Through a REIT, individuals can own, operate and finance these properties, but not with the purpose of resale. The purpose of a REIT is to buy and develop real estate properties as part of an investment portfolio. The income generated from the properties that make up a REIT’s portfolio are distributed as dividends to shareholders.

REITs are an ideal option for those who want to earn a percentage of income from owning commercial real estate without having to actually purchase any properties. Credit:Firmbee/Unsplash

Similar to mutual funds, REITs allow multiple investors to pool their funds, so that individual investors can earn dividends from the real estate investments without having to be involved in purchasing, operating or financing any of the properties. 

REITs tend to specialize in a particular kind of real estate.

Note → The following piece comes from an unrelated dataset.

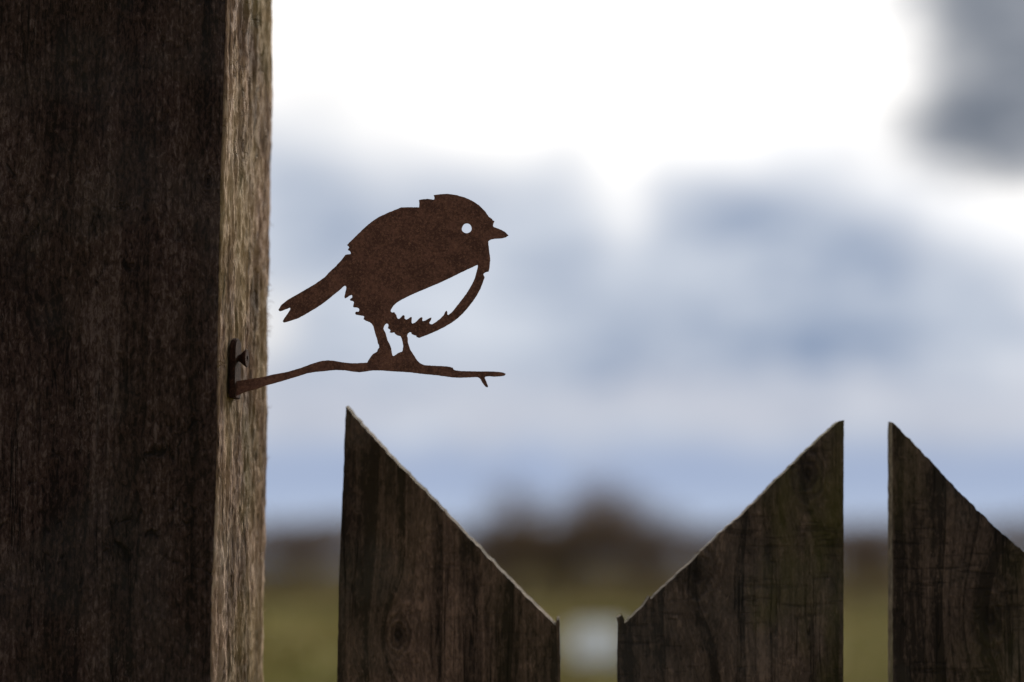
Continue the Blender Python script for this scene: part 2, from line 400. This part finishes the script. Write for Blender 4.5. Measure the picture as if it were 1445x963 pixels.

But there are cases when REITs have investments in more than one kind of real estate, such as holding both retail and residential properties. 

Those interested in investing in a REIT can do so by purchasing shares through a broker of a nontraded REIT who is a participant in that offering. Investments in REITs can also occur by purchasing shares of a publicly traded REIT listed on a major securities exchange, also through a broker. In this case, investors can buy and sell them as if they were stocks during the trading session. Because REITs tend to trade at great volume, they are considered to be highly liquid. Many publicly traded and nontraded REITs are registered with the Securities and Exchange Commission (SEC).

REIT Qualifications

As established by the Internal Revenue Code (IRC), the following requirements must be met to qualify as a REIT:

  • The REIT must have at least 100 shareholders one year after it was created.
  • A maximum of 50% of all shares must be held by no more than five individuals. 
  • At least 75% of the total assets must be invested in cash, real estate properties or U.S. Treasuries.
  • At least 75% of the gross income must come from real estate sales, or the rents and the interest and mortgages that finance the property. 
  • A minimum of 90% of taxable income must be annually paid out via dividends to shareholders.

 Types of REITs

  • Equity REITs: The most popular kind of REITs, with income largely generated through rents and not the resale of properties. 
  • Mortgage REITs: This type of REIT earns income from interest on the money lent to property owners.
  • Hybrid REITs: This combination of equity REITs and mortgage REITs derives its income from both rent and interest.